You spend twenty minutes every morning curling your hair, only to watch those waves deflate by lunch. You have tried volumizing sprays, round-brush blowouts, and velcro rollers, and still your hair settles back into the same flat silhouette before the day is over. What if the fix was not a better styling product but a single salon appointment that kept soft, bouncy volume in place for months? That is exactly what a technique called the cloud perm promises – and it has quietly become one of the most sought-after services in Korean salons.
Why traditional perms never felt quite right
For years, the word “perm” conjured images of tight ringlets and crunchy spirals – the kind of curls that looked obviously processed and required a very specific wardrobe to pull off. A regular perm creates small to medium curls that look like springs, and for anyone craving something subtler, that level of definition felt like too much commitment. The result was a styling gap: people who wanted volume and movement but not a head full of distinct coils had no great chemical option.
The cloud perm fills that gap. It is a Korean-style digital perm that uses larger rods than standard perms to produce a bigger, rounder curl shape with more volume and less definition. The name is literal – when styled, the hair has a soft, puffy, cloud-like quality that is voluminous without being frizzy and defined without being harsh. You can see where one curl ends and another begins, but they blend together into a single soft shape rather than standing apart as separate ringlets.
So what makes it different from the dozen other perm names floating around Korean beauty social media? It comes down to curl size and curl softness. A C-curl perm gives a gentle inward hook at the ends. An S-curl perm creates flowing S-shaped waves through the lengths. A Korean wave perm delivers the signature K-drama loose wave. And the bonnie perm sits at the tightest, most retro end of the spectrum. The cloud perm is the biggest, softest option in this entire family – the one that looks like you were simply born with naturally wavy, voluminous hair.
How the technique actually works
The process starts with a consultation. A stylist assesses your hair type, length, and condition because cloud perms work best on hair that is shoulder length or longer and in good condition. Very dry or heavily bleached hair may need a repair treatment session first – the cloud perm is gentler than a tight perm, but it is still a chemical process, and hair that is already compromised may not hold the curl or could break.
Once hair is cleared for the treatment, it is sectioned and wrapped around large rods. The rod size is the defining variable – bigger rods mean bigger curls, and that generous diameter is what separates a cloud perm from a tighter style. Unlike cold perms, digital perms then use gentle heat to set the curl pattern. That heat element is what gives the result its lasting bounce and the ability to redefine the curl later with just water.

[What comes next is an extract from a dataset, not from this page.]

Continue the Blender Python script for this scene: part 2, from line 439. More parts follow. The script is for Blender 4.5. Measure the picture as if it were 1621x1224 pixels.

Hair length matters more than you might expect. Cloud curls need room to complete their shape. Hair that is at least shoulder length – ideally collarbone or longer – gives each curl space to form fully. On shorter hair, the perm reads more as volume than curls because the strand ends before the curl can complete its arc. For very short hair, a root perm for volume or a tighter perm style is a better fit. Fine hair presents its own challenge: it does not always hold a loose curl well, and the softness of a cloud perm can look droopy on fine textures, where a medium-tightness perm may hold the shape better.
Asian hair, which is generally straight, thick, and resistant to curl, is actually a strong candidate. The density gives the curl something to hold onto, and the natural straightness means the before-and-after transformation is dramatic. Very thick Asian hair may need slightly smaller rods than the standard cloud perm setup to achieve the same visible curl shape, since the larger the hair section wrapped, the bigger the effective rod needs to be.
Living with cloud curls day to day
One of the most surprising details is how humidity affects the style. In climates like Singapore’s, humidity actually activates the curl pattern, which can mean better-looking hair on humid days rather than worse – the opposite of what happens to a flat-ironed blowout.
Maintenance is refreshingly simple. After the first 48 hours, during which normal washing and styling should be avoided, you can resume your routine with a curl-friendly, ideally sulphate-free shampoo and conditioner. Washing two to three times a week is ideal because over-washing strips the natural oils that help curls hold their shape. Between washes, a spray bottle of water and a dot of leave-in conditioner are enough to refresh the curls. In the morning, you lightly spray the curls, scrunch in a tiny amount of leave-in, and let them reform – no need to fully re-wet the hair.
Pairing the perm with a fresh haircut gives cleaner results, especially with face-framing layers or light long layers that enhance the cloud curls. If you colour your hair, most stylists recommend colouring before the perm rather than after, with at least 2 weeks between the two services. The perm can shift colour slightly, and colouring afterward can disturb a freshly set curl pattern.
The real takeaway
The cloud perm is not about reinventing perming – it is about recalibrating what a perm can look like. The aesthetic you see on Korean idols in album photoshoots, on romantic drama leads, and across Korean beauty social media is effortless and feminine, and it works for both everyday wear and special occasions. The technique hinges on precision: the wrong rod size produces a frizzy halo instead of soft cloud curls, and the wrong processing time gives a curl that drops in weeks instead of lasting months. When those variables are dialed in correctly, you get a low-maintenance volume transformation that actually survives your morning commute – and then some.